In Italia, vuoi perché il mercato musicale è potenzialmente ridottissimo, vuoi per una mentalità insita nel nostro modo d’essere, c’è questa presunzione che l’artista non debba esprimere la propria opinione. “Fai musica, dai, non occuparti d’altro”. Come se per un artista il cui lavoro è letteralmente indagare ed esprimere se stesso fosse possibile o anche solo sensato trattenersi o censurarsi.

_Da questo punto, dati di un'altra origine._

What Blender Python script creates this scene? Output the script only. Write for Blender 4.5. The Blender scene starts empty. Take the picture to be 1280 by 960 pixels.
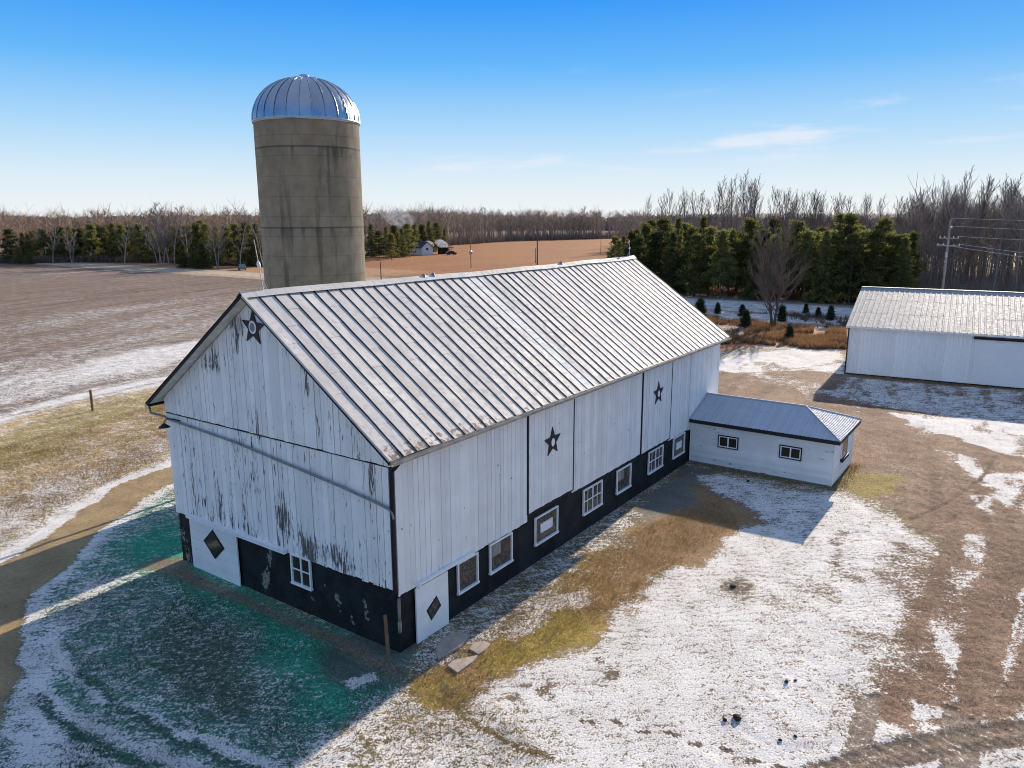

Il problema, quindi, non è che Salvini e Calderoli si siano scandalizzati per il post di Gem, quello è ovvio. Gli ha pur sempre, usando un’iperbole (cosa che, ricordiamo, è praticamente il suo lavoro), augurato la morte. Il problema è vedere i suoi stessi fan, le stesse persone che lo hanno supportato quando cantava “scappavo dai fasci con le mazze / con il Marker aperto nelle tasche”, mettersi a difesa di un governo che va contro i principi fondanti non solo del rap, ma dell’arte tutta. Questa polemica dovrebbe essere una sveglia che suona per tutta la scena musicale italiana, perché ha dato per scontato di condividere dei valori di base con il suo pubblico, e invece, per una parte consistente, salta fuori che non era così.